Make Some Noise: Planning 'to blame' for noise disputes says CIEH

Disputes between publicans and residents over noise is a fault of weakened planning controls not noise legislation, the principal policy officer at the Chartered Institute of Environmental Health (CIEH) has claimed.

Howard Price said changes to national planning policy mean there is no longer such an emphasis on the separation of conflicting building uses.

He also cited local authority funding cuts as another issue that is resulting in complaints from residents being dealt with by “untrained” council officers who routinely “equate noise with anti-social behaviour”.

He was speaking to the Publican’s Morning Advertiser (PMA) about the problems that arise after new housing developments are built next to established pubs and bars.

He said: “Because the Government is looking for a construction-led economic recovery, they’ve weakened national planning guidance.

“Local planning authorities have to conform. If they try not to, developers simply go to appeal and are almost always bound to win, and the planning authority incurs unnecessary costs.”

He said soundproofing can almost never be achieved “for technical reasons” and “reducing intrusive sound isn’t always a matter of building construction”, adding the best solution would be for developments only to be approved when in the right locations.

Complaints

Recent CIEH statistics show there were about 480,000 noise complaints made to local authorities in England annually, and about 26,000 were about noise from licensed premises.

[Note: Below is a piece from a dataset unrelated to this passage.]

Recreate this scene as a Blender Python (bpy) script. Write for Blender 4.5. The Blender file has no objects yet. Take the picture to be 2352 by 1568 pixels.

Last year, around 26% of all complaints were upheld following investigation.

Publicans have spoken out in the PMA about “Draconian” conditions placed on their licences by environmental health officers (EHO) following reasonable levels of noise, or in one case following ‘noise’ from an event that never happened.

However, Price slammed the idea that environmental health officers are quick to penalise pubs and said there are already concessions in law in favour of businesses.

He said: “As far as businesses are concerned, there is a ground of appeal they  use — the ‘best practicable means’ to minimise the nuisance. That only applies to businesses and can be used as a defence against noise abatement notices and any later prosecution.”